Certains membres de la milice
étaient auparavant des partisans du Fatah qui s’opposaient au Hamas et étaient
emprisonnés dans les prisons de la bande de Gaza. Dans le chaos créé par la
guerre, des centaines d’entre eux ont réussi à s’échapper. Avant et pendant la
guerre, le Hamas a exécuté certains membres du clan Abou Shabab pour avoir
coopéré avec Israël. Abou Shabab a également fait des allers-retours dans les
prisons du Hamas. Il est donc plus probable que la milice ait également des
liens avec les agences de sécurité de l’Autorité palestinienne, qui continuent
à coopérer étroitement avec Tsahal et le Shin Bet.
Il s’agit d’une milice mercenaire
similaire à celles mises en place par les régimes coloniaux. La France y a eu
recours en Algérie et en Syrie, les Britanniques dans leurs colonies d’Afrique
et d’Asie, et les USA par l’intermédiaire de la CIA au Vietnam, en Afghanistan
et en Irak. Israël a agi de la même manière dans les années 1970 lorsqu’il a
mis en place les ligues villageoises palestiniennes en Cisjordanie, les
Phalangistes et l’Armée du Sud-Liban au Liban, ainsi que des vigies
villageoises sur les hauteurs du Golan syrien, à proximité de la frontière
israélienne.

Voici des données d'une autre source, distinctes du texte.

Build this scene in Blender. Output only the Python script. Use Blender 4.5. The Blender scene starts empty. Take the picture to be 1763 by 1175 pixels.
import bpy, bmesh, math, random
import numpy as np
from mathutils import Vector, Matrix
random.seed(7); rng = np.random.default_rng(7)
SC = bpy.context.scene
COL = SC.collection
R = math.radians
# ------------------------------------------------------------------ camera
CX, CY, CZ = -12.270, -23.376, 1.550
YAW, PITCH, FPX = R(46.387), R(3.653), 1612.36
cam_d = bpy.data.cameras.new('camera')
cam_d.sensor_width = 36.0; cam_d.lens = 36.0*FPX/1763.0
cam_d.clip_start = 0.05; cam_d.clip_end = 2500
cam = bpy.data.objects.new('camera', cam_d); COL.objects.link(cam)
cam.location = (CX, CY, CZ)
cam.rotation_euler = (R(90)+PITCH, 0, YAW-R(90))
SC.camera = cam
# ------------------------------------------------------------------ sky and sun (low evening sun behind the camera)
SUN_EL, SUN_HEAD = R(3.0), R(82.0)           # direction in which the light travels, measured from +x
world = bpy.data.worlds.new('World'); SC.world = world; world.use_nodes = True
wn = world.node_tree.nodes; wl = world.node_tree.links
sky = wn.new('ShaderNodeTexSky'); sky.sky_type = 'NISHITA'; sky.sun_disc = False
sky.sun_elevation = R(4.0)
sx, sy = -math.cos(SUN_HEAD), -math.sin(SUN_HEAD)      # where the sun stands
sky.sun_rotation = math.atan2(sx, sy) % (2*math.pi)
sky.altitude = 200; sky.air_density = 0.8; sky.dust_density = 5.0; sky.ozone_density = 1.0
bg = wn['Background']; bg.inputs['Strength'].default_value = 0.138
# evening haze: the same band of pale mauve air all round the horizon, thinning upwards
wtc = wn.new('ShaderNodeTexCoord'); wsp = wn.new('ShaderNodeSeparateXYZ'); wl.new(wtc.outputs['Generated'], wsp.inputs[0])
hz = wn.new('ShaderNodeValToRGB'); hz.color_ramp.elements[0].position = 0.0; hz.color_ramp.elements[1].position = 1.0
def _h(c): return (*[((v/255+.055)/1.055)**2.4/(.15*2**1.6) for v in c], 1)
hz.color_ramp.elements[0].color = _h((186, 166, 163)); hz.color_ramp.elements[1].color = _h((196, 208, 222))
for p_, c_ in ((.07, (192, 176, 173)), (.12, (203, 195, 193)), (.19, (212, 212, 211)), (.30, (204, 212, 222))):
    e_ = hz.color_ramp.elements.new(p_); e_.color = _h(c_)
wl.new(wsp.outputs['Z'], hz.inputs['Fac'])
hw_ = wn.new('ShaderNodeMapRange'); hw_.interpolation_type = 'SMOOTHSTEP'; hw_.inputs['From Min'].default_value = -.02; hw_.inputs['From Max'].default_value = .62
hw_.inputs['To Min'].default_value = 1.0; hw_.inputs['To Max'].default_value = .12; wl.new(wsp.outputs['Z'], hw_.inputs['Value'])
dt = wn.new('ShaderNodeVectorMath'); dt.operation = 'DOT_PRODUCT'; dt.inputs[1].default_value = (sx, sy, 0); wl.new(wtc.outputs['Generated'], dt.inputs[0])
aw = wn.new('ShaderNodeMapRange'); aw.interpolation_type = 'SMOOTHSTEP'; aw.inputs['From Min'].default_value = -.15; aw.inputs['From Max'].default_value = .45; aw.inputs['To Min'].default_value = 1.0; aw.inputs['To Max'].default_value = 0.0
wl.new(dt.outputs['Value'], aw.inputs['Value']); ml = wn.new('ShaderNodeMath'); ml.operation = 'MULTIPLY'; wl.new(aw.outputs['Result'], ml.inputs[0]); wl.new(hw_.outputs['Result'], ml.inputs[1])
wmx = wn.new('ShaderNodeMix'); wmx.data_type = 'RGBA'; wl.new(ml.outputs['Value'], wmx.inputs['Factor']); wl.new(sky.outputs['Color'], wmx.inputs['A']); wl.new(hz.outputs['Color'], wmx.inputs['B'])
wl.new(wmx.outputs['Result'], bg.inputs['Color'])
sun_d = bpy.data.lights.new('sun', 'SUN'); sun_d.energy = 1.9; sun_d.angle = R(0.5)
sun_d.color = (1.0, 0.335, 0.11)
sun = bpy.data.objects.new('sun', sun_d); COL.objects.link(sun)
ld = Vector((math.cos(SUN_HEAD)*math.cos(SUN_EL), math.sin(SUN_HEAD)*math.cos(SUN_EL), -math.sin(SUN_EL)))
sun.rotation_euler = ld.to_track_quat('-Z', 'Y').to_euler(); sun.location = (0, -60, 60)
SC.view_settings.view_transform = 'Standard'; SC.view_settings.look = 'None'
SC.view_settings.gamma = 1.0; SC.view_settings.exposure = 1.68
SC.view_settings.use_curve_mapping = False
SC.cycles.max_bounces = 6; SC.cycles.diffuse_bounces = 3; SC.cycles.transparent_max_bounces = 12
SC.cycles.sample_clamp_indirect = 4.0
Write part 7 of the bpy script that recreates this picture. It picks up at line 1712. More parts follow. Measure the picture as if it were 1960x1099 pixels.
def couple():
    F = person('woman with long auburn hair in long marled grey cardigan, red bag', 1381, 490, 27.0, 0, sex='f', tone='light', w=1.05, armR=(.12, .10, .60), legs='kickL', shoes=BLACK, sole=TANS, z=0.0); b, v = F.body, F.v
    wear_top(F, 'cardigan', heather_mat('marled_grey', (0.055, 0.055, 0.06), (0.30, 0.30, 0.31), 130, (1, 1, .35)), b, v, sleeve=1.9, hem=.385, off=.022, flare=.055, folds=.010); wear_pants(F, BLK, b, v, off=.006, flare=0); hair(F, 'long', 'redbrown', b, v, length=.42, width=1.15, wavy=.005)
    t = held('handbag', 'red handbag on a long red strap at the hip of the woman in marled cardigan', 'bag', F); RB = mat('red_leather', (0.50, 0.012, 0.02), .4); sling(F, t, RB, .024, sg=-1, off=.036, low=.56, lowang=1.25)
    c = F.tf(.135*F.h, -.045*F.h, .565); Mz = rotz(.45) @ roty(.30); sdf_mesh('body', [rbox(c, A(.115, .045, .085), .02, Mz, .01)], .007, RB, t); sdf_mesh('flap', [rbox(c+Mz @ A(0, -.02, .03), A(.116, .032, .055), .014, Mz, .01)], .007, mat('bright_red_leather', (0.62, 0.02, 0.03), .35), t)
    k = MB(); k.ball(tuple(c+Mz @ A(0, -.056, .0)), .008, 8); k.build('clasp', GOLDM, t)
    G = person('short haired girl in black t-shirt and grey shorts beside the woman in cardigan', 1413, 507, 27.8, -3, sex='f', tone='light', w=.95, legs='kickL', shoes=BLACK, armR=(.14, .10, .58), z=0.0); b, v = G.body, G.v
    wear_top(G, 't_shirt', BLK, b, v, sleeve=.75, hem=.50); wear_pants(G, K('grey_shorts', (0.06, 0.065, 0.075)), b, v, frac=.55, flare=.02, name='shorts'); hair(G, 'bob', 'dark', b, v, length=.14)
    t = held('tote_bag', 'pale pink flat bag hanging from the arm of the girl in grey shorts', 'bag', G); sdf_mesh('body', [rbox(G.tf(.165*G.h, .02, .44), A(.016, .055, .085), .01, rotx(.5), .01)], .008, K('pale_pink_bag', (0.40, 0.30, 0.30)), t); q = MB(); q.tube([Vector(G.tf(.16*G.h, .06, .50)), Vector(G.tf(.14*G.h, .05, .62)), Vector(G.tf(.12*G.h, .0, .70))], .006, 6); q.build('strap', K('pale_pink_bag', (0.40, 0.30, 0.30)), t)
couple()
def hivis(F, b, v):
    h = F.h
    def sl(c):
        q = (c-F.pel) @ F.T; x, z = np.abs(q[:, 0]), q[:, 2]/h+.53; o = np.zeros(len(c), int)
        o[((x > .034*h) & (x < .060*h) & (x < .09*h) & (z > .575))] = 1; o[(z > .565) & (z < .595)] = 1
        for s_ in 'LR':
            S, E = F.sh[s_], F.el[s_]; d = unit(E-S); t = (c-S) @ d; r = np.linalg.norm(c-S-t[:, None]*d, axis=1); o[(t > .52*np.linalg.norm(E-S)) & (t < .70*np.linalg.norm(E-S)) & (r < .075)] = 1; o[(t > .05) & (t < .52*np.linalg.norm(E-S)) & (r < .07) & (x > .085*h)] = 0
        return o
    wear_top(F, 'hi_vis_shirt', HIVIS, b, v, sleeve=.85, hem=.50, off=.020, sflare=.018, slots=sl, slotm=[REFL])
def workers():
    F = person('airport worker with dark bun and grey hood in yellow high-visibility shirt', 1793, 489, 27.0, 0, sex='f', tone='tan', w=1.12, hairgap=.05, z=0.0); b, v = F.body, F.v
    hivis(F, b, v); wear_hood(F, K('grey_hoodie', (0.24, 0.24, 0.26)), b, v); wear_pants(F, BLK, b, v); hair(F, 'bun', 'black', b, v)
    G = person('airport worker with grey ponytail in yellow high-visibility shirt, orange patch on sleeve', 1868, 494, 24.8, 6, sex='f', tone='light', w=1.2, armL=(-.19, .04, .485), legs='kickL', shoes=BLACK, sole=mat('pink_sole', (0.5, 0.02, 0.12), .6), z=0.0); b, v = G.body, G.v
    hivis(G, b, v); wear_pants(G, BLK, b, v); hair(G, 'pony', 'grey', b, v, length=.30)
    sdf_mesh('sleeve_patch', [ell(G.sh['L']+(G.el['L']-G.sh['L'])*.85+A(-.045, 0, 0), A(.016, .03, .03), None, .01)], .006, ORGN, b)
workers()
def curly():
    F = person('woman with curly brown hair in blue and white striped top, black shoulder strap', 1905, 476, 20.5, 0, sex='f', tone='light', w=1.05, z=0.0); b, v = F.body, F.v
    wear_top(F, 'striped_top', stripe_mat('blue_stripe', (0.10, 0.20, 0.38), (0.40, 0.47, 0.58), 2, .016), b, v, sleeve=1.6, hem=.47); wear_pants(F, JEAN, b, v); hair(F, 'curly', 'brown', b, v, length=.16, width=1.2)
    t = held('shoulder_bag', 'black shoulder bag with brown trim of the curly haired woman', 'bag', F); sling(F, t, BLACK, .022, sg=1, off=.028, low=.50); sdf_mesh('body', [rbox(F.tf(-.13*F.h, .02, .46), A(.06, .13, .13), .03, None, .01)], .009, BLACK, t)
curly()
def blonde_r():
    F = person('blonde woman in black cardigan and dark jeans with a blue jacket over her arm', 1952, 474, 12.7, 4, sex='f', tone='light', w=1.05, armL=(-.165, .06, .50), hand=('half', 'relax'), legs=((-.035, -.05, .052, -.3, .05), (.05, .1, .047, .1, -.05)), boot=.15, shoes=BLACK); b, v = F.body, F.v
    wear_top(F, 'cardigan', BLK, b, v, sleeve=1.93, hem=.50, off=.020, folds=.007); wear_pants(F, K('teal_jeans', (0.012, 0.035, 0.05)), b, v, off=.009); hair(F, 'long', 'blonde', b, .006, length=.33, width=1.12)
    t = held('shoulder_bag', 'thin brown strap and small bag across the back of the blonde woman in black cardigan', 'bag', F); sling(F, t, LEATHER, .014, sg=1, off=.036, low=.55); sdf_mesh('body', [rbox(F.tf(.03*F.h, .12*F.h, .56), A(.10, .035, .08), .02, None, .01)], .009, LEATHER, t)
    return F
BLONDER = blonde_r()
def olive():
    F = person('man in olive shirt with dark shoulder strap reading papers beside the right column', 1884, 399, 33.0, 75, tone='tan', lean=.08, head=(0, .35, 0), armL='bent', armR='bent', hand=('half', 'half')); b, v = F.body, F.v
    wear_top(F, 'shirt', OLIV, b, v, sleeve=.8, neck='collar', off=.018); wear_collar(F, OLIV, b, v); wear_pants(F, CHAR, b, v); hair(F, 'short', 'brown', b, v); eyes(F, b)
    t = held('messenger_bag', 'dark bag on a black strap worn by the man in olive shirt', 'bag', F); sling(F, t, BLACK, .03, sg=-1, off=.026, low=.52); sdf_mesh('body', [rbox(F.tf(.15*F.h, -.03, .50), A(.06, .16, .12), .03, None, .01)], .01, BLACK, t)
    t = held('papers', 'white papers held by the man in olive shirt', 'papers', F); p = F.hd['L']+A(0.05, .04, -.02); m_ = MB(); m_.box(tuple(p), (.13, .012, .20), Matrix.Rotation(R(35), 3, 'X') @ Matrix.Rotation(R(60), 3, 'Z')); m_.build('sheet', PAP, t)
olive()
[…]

Dans la plupart des cas de ce phénomène en Israël et dans le
monde, la création de milices composées de
collaborateurs et de mercenaires a échoué.
3J’ai du mal à comprendre la
logique qui sous-tend cette expérience vouée à l’échec », dit Michael
Milshtein, chercheur au centre Moshe Dayan d’études moyen-orientales et
africaines de l’université de Tel-Aviv, ancien colonel et chef du département
des affaires palestiniennes au sein de la division de recherche des services de
renseignement de l’armée. « Nous ne devons pas oublier la nature de ce
gang et éviter d’imaginer un Robin des Bois gazaoui - ce qui a déjà été dit
dans certains cercles - et nous devons nous souvenir des précédents historiques
amers où nous avons fait des affaires avec des éléments douteux qui se sont
rapidement retournés contre nous, comme les phalangistes au Liban ».
« En général, il vaut mieux
s’abstenir de tenter d’influencer la pensée de nos ennemis et de jouer les
faiseurs de roi. Le Hamas est en effet blessé comme jamais auparavant, mais il
vaut mieux éviter les éloges funèbres prématurés (comme ce fut le cas à de
nombreuses reprises au cours de cette guerre, lorsque les signes de l’effondrement
du groupe semblaient évidents). Même si nous supposons que le Hamas finira par
s’effondrer, il vaut mieux penser à ce qui se passerait si Gaza se remplissait
de groupes semblables à celui d’Abou Shabab - une réalité qui nous rappelle la
Somalie ».
Bien que Hayman ait également des
doutes quant au succès de cette initiative, il est prêt à lui donner une
chance. « Je ne suis pas un puriste. L’Autorité palestinienne est faible
et dépourvue de tout cadre politique sérieux, et toutes les initiatives et
possibilités visant à stabiliser Gaza doivent être poursuivies », dit-il. « Toutefois,
ajoute-t-il, je suis conscient que toute tentative israélienne de façonner le
Moyen-Orient, à l’instar des efforts israéliens au Liban dans les années 1970
et 1980 et en Syrie pendant la guerre civile il y a dix ans, est vouée à l’échec.
Seules les superpuissances peuvent le faire. Nous sommes trop petits pour le
faire ». L’ancien chef de la direction du renseignement militaire estime
que la création de la milice « est une mission tactique qui permet une
activité opérationnelle, et rien de plus ».
Le bureau du Premier ministre n’a
pas répondu à la demande de Haaretz. Les porte-parole de Tsahal et du
Shin Bet se sont refusés à tout commentaire.